Tempe issues harshest penalty for short-term rental shooting, a first for the Valley

Tempe police officers close off a section of a shopping center near the intersection of Baseline and Rural roads in Tempe as an investigation takes place on Aug. 14, 2023.

Tempe has suspended one of its short-term rental owners for a year as punishment for a non-fatal shooting that occurred at the property earlier this year, marking the first time in the Valley that a property's permit has been yanked after just one incident.

The Airbnb-style rental is a four-bedroom home tucked away in a cul-de-sac at 1988 East Arboles Drive. It's one of Tempe's roughly 1,400 short-term rental properties, which are typically houses where guests stay for less than a month.
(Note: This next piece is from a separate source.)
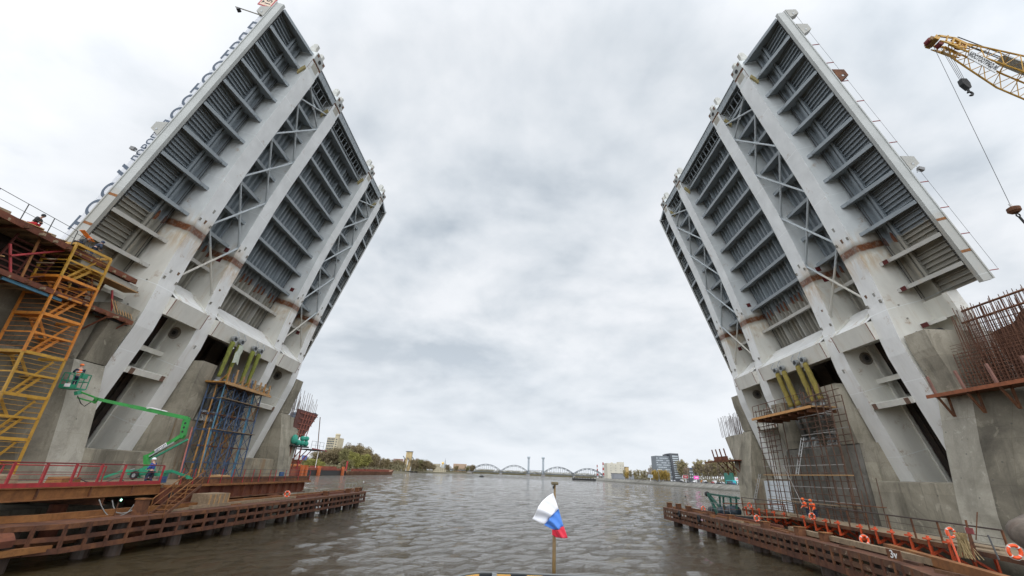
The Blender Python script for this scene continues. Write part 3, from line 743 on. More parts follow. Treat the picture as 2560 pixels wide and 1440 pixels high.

The Arboles property landed in Tempe's crosshairs after guests hosted a rowdy party that ended in gunfire during the early morning hours of May 21. No one was hurt, but it was enough for city leaders to ask a Tempe Municipal Court judge to pull the property's rental license in June, which is the harshest punishment available under state law.
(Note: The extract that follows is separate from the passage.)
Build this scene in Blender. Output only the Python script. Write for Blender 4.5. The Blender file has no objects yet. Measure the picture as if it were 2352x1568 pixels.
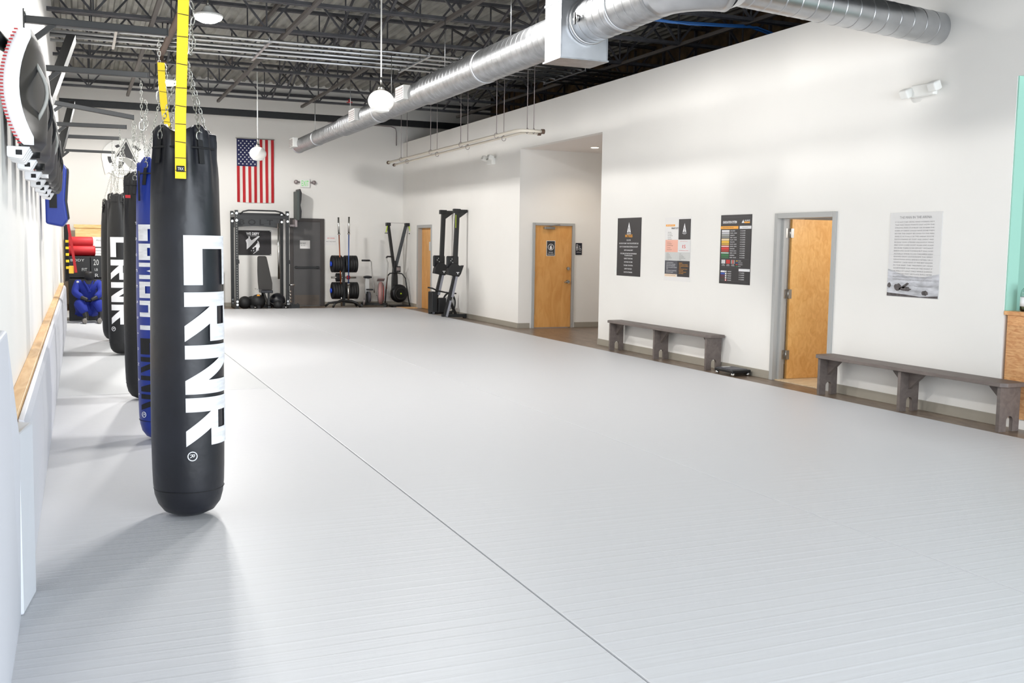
import bpy, math, random
from mathutils import Vector, Matrix
R = math.radians
PI = math.pi
random.seed(7)
C = bpy.context.scene.collection
OFF = {}

# ---------------------------------------------------------------- geometry collector
class MB:
    def __init__(s):
        s.v = []; s.f = []; s.sm = []
    def add(s, vs, fs, smooth=False):
        b = len(s.v)
        s.v += [tuple(v) for v in vs]
        for f in fs:
            s.f.append([b + i for i in f]); s.sm.append(smooth)
        return s
    def hexa(s, p):  # 8 points: bottom 4 ccw, top 4 ccw
        return s.add(p, [(3,2,1,0),(4,5,6,7),(0,1,5,4),(1,2,6,5),(2,3,7,6),(3,0,4,7)])
    def box(s, x0, x1, y0, y1, z0, z1):
        return s.hexa([(x0,y0,z0),(x1,y0,z0),(x1,y1,z0),(x0,y1,z0),(x0,y0,z1),(x1,y0,z1),(x1,y1,z1),(x0,y1,z1)])
    def obox(s, c, size, M=None):
        M = M or Matrix.Identity(3); hx, hy, hz = [a/2 for a in size]
        P = [Vector(c) + M @ Vector(q) for q in [(-hx,-hy,-hz),(hx,-hy,-hz),(hx,hy,-hz),(-hx,hy,-hz),(-hx,-hy,hz),(hx,-hy,hz),(hx,hy,hz),(-hx,hy,hz)]]
        return s.hexa(P)
    def beam(s, a, b, w, h, up=(0,0,1)):  # rectangular bar from a to b
        a = Vector(a); b = Vector(b); d = (b-a).normalized(); up = Vector(up)
        if abs(d.dot(up)) > .98: up = Vector((0,1,0))
        sx = d.cross(up).normalized(); u = sx.cross(d).normalized()
        P = []
        for q in (a, b):
            P += [q - sx*w/2 - u*h/2, q + sx*w/2 - u*h/2, q + sx*w/2 + u*h/2, q - sx*w/2 + u*h/2]
        return s.add(P, [(0,3,2,1),(4,5,6,7),(0,1,5,4),(1,2,6,5),(2,3,7,6),(3,0,4,7)])
    def tube(s, pts, r, n=10, closed=False, caps=True):
        pts = [Vector(p) for p in pts]; m = len(pts)
        rs = r if isinstance(r, (list, tuple)) else [r]*m
        def tan(i):
            if closed: return (pts[(i+1) % m] - pts[i-1]).normalized()
            if i == 0: return (pts[1]-pts[0]).normalized()
            if i == m-1: return (pts[-1]-pts[-2]).normalized()
            return ((pts[i+1]-pts[i]).normalized() + (pts[i]-pts[i-1]).normalized()).normalized()
        t0 = tan(0); ref = Vector((0,0,1)) if abs(t0.z) < .9 else Vector((1,0,0))
        u = t0.cross(ref).normalized(); vs = []; prev = t0
        for i in range(m):
            t = tan(i); q = prev.rotation_difference(t); u = (q @ u).normalized(); u = (u - t*u.dot(t)).normalized()
            w = t.cross(u); prev = t
            for k in range(n):
                a = 2*PI*k/n; vs.append(pts[i] + (u*math.cos(a) + w*math.sin(a))*rs[i])
        fs = []
        for i in range(m if closed else m-1):
            j = (i+1) % m
            for k in range(n):
                k2 = (k+1) % n; fs.append((i*n+k, i*n+k2, j*n+k2, j*n+k))
        s.add(vs, fs, True)
        if caps and not closed:
            b = len(s.v) - len(vs)
            s.f.append([b+k for k in range(n)][::-1]); s.sm.append(False)
            s.f.append([b+(m-1)*n+k for k in range(n)]); s.sm.append(False)
        return s
    def cyl(s, a, b, r, r2=None, n=20, caps=True):
        return s.tube([a, b], [r, r if r2 is None else r2], n, caps=caps)
    def lathe(s, prof, c=(0,0,0), axis=(0,0,1), n=32, smooth=True):  # prof [(r,h)]
        ax = Vector(axis).normalized(); ref = Vector((1,0,0)) if abs(ax.x) < .9 else Vector((0,1,0))
        u = ax.cross(ref).normalized(); w = ax.cross(u); c = Vector(c); vs = []
        for r, h in prof:
            for k in range(n):
                a = 2*PI*k/n; vs.append(c + ax*h + (u*math.cos(a)+w*math.sin(a))*r)
        fs = []
        for i in range(len(prof)-1):
            for k in range(n):
                k2 = (k+1) % n; fs.append((i*n+k, i*n+k2, (i+1)*n+k2, (i+1)*n+k))
        if prof[0][0] > 1e-4: fs.append(tuple(range(n))[::-1])
        if prof[-1][0] > 1e-4: fs.append(tuple((len(prof)-1)*n+k for k in range(n)))
        return s.add(vs, fs, smooth)
    def sphere(s, c, r, n=24, m=14, sc=(1,1,1)):
        vs = []; fs = []
        for i in range(m+1):
            t = PI*i/m
            for k in range(n):
                a = 2*PI*k/n; vs.append((c[0]+r*sc[0]*math.sin(t)*math.cos(a), c[1]+r*sc[1]*math.sin(t)*math.sin(a), c[2]-r*sc[2]*math.cos(t)))
        for i in range(m):
            for k in range(n):
                k2 = (k+1) % n; fs.append((i*n+k, i*n+k2, (i+1)*n+k2, (i+1)*n+k))
        return s.add(vs, fs, True)
    def prism(s, poly, fr, d):  # poly 2D, fr=(origin,right,up,normal) ; depth d along normal
        o, rx, uy, nz = [Vector(q) for q in fr]; n = len(poly)
        P = [o + rx*x + uy*y for x, y in poly] + [o + rx*x + uy*y + nz*d for x, y in poly]
        return s.add(P, [tuple(range(n))[::-1], tuple(range(n, 2*n))] + [(i, (i+1) % n, n+(i+1) % n, n+i) for i in range(n)])
    def flat(s, poly, fr):
        o, rx, uy, nz = [Vector(q) for q in fr]
        return s.add([o + rx*x + uy*y + nz*.0 for x, y in poly], [tuple(range(len(poly)))])
    def rect(s, x0, x1, y0, y1, fr):
        return s.flat([(x0,y0),(x1,y0),(x1,y1),(x0,y1)], fr)
    def link(s, c, L, W, r, d, side, n=10, m=6):  # chain link centred c, long axis d, lying in plane d-side
        d = Vector(d).normalized(); sd = Vector(side); sd = (sd - d*sd.dot(d)).normalized(); c = Vector(c); pts = []
        h = L/2 - W/2
        for k in range(n):
            a = 2*PI*k/n; x = math.cos(a)*W/2; y = math.sin(a)*W/2
            pts.append(c + sd*x + d*(y + (h if y > 1e-6 else (-h if y < -1e-6 else 0))))
        return s.tube(pts, r, m, closed=True)
    def chain(s, a, b, L=.045, W=.024, r=.0035):
        a = Vector(a); b = Vector(b); d = b-a; n = max(2, int(d.length/(L*.78))); dd = d.normalized()
        s1 = dd.cross(Vector((0,1,0)) if abs(dd.y) < .9 else Vector((1,0,0))).normalized(); s2 = dd.cross(s1)
        for i in range(n):
            s.link(a + d*(i+.5)/n, L, W, r, dd, s1 if i % 2 else s2, 8, 5)
        return s

# ---------------------------------------------------------------- objects
def part(name, mb, mat, parent=None, label=None, bev=0, kind=None, seg=2, sub=0):
    off = OFF.get(parent.name, Vector()) if parent else Vector()
    me = bpy.data.meshes.new(name)
    me.from_pydata([(v[0]-off.x, v[1]-off.y, v[2]-off.z) for v in mb.v], [], mb.f)
    me.polygons.foreach_set('use_smooth', mb.sm)
    me.materials.append(mat); me.update()
    o = bpy.data.objects.new(name, me); C.objects.link(o)
    if parent: o.parent = parent
    OFF[o.name] = off
    if label: o['label'] = label
    if kind: o['kind'] = kind
    if bev:
        b = o.modifiers.new('bevel', 'BEVEL'); b.width = bev; b.segments = seg; b.limit_method = 'ANGLE'; b.angle_limit = R(40)
    if sub:
        m = o.modifiers.new('sub', 'SUBSURF'); m.levels = sub; m.render_levels = sub
    return o
def thing(name, label, cat, loc, group=None):
    o = bpy.data.objects.new(name, None); C.objects.link(o); o.location = loc; o.empty_display_size = .1
    o['label'] = label; o['category'] = cat
    if group: o['group'] = group
    OFF[o.name] = Vector(loc)
    return o
def tag(o, label, cat, group=None):
    o['label'] = label; o['category'] = cat
    if group: o['group'] = group
    return o
def struct(name, mb, mat, parent=None, bev=0, label=None):
    o = part(name, mb, mat, parent, label, bev)
    if parent is None: o['kind'] = 'structure'
    return o
def sroot(name, loc):
    o = bpy.data.objects.new(name, None); C.objects.link(o); o.location = loc; o['kind'] = 'structure'
    OFF[o.name] = Vector(loc); return o
def dup(root, loc, label=None, group=None, rz=None):
    r = root.copy(); C.objects.link(r); r.location = loc
    if rz is not None: r.rotation_euler = (0,0,rz)
    if label: r['label'] = label
    if group: r['group'] = group
    for ch in list(root.children):
        c = ch.copy(); C.objects.link(c); c.parent = r
        for g in ch.children:
            d = g.copy(); C.objects.link(d); d.parent = c
    return r

# ---------------------------------------------------------------- text
_TC = {}
def text_geo(txt, bold=0.0):
    key = (txt, bold)
    if key in _TC: return _TC[key]
    cu = bpy.data.curves.new('t', 'FONT'); cu.body = txt; cu.size = 1; cu.resolution_u = 2; cu.offset = bold
    ob = bpy.data.objects.new('t', cu); C.objects.link(ob)
    dg = bpy.context.evaluated_depsgraph_get(); dg.update()
    me = bpy.data.meshes.new_from_object(ob.evaluated_get(dg))
    vs = [(v.co.x, v.co.y) for v in me.vertices]; fs = [tuple(p.vertices) for p in me.polygons]
    bpy.data.objects.remove(ob); bpy.data.meshes.remove(me); bpy.data.curves.remove(cu)
    if vs:
        x0 = min(v[0] for v in vs); x1 = max(v[0] for v in vs); y0 = min(v[1] for v in vs); y1 = max(v[1] for v in vs)
    else: x0 = x1 = y0 = y1 = 0
    _TC[key] = (vs, fs, x0, x1, y0, y1); return _TC[key]
def text(mb, txt, fr, cx, cy, h, w=None, align='c', bold=0.0, fn=None):
    """put txt with cap height h (and width w) around cx,cy in frame fr"""
    vs, fs, x0, x1, y0, y1 = text_geo(txt, bold)
    if not vs: return
    sy = h/(.72 if w is None else max(y1-y0, .01)); sx = sy if w is None else w/(x1-x0)
    ww = (x1-x0)*sx
    ox = cx - ww/2 if align == 'c' else (cx if align == 'l' else cx-ww)
    pts = [((v[0]-x0)*sx + ox, (v[1]-(0 if w is None else y0))*sy + cy - h/2) for v in vs]
    if fn: mb.add([fn(*p) for p in pts], fs)
    else:
        o, rx, uy, nz = [Vector(q) for q in fr]
        mb.add([o + rx*x + uy*y for x, y in pts], fs)

# ---------------------------------------------------------------- materials
def lin(c):
    return tuple((x/12.92 if x <= .04045 else ((x+.055)/1.055)**2.4) for x in [a/255 for a in c]) + (1,)
def mat(name, rgb, rough=.5, metal=0, spec=.5, bump=0, bscale=40, var=0, vscale=3, emit=0, stretch=None, coat=0, trans=0):
    m = bpy.data.materials.new(name); m.use_nodes = True; nt = m.node_tree; b = nt.nodes['Principled BSDF']
    b.inputs['Base Color'].default_value = lin(rgb); b.inputs['Roughness'].default_value = rough
    b.inputs['Metallic'].default_value = metal; b.inputs['Specular IOR Level'].default_value = spec
    if coat: b.inputs['Coat Weight'].default_value = coat
    if trans: b.inputs['Transmission Weight'].default_value = trans
    if emit:
        b.inputs['Emission Color'].default_value = lin(rgb); b.inputs['Emission Strength'].default_value = emit
    if var or bump:
        tc = nt.nodes.new('ShaderNodeTexCoord'); mp = nt.nodes.new('ShaderNodeMapping'); nt.links.new(tc.outputs['Object'], mp.inputs[0])
        if stretch: mp.inputs['Scale'].default_value = stretch
    if var:
        n = nt.nodes.new('ShaderNodeTexNoise'); n.inputs['Scale'].default_value = vscale; n.inputs['Detail'].default_value = 5
        nt.links.new(mp.outputs[0], n.inputs['Vector'])
        r = nt.nodes.new('ShaderNodeValToRGB'); nt.links.new(n.outputs['Fac'], r.inputs[0])
        r.color_ramp.elements[0].position = .3; r.color_ramp.elements[1].position = .7
        r.color_ramp.elements[0].color = lin([max(0, a*(1-var)) for a in rgb]); r.color_ramp.elements[1].color = lin([min(255, a*(1+var*.6)) for a in rgb])
        nt.links.new(r.outputs[0], b.inputs['Base Color'])
    if bump:
        n2 = nt.nodes.new('ShaderNodeTexNoise'); n2.inputs['Scale'].default_value = bscale; n2.inputs['Detail'].default_value = 3
        nt.links.new(mp.outputs[0], n2.inputs['Vector'])
        bp = nt.nodes.new('ShaderNodeBump'); bp.inputs['Strength'].default_value = bump; bp.inputs['Distance'].default_value = .01
        nt.links.new(n2.outputs['Fac'], bp.inputs['Height']); nt.links.new(bp.outputs[0], b.inputs['Normal'])
    return m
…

Tempe leaders announced that they had won that battle on Friday, about a week after the owners of the Arboles property entered a "plea of responsible" rather than fighting the suspension in court. That means the rental will be shut down until May 21, 2024, which city officials hope will restore peace of mind for the neighbors.

“Neighborhood safety is critically important,” said Deputy City Manager Tom Duensing, who added that the Arboles owners were cooperative throughout the process. “Tempe enforced our ordinance to preserve quality of life for our residents.”

Tempe's suspension was unprecedented because Arizona rules typically require three separate violations before a city can pull a license. A "one-strike" suspension like Tempe requested — which is only allowed in extreme cases — had not been tried since Arizona lawmakers began allowing local regulation of short-term rentals in September.

But while the penalty is a first for the region, the incident that prompted it is far from unique. It's at least the second shooting to take place at short-term rental in Tempe over the past few years.

And in other east Valley communities, rowdy rental guests have burnt down multi-million dollar properties, hosted out of control parties that disrupt nearby homes and recklessly fired guns in residential neighborhoods on multiple occasions in recent years.

The continuation of those issues since September has prompted officials from cities like Scottsdale to slam the Arizona Legislature's "limited" short-term rental law as ineffective. Critics point to the yearlong suspension limit that exists regardless of how egregious a violation might be.

Tempe's recent victory with the Arboles property might help show that the law can have teeth. Duensing expects the suspension will cost the rental owners "quite a bit of revenue," something that could sound alarm bells for some of the east Valley's other 8,000 rental properties.

“We acted as a council earlier this year to require city licenses for short-term rentals and we did that to hold property owners accountable to the fullest extent we could under Arizona law," Tempe Mayor Corey Woods said. "I am proud that we are again taking action to enforce our ordinance.”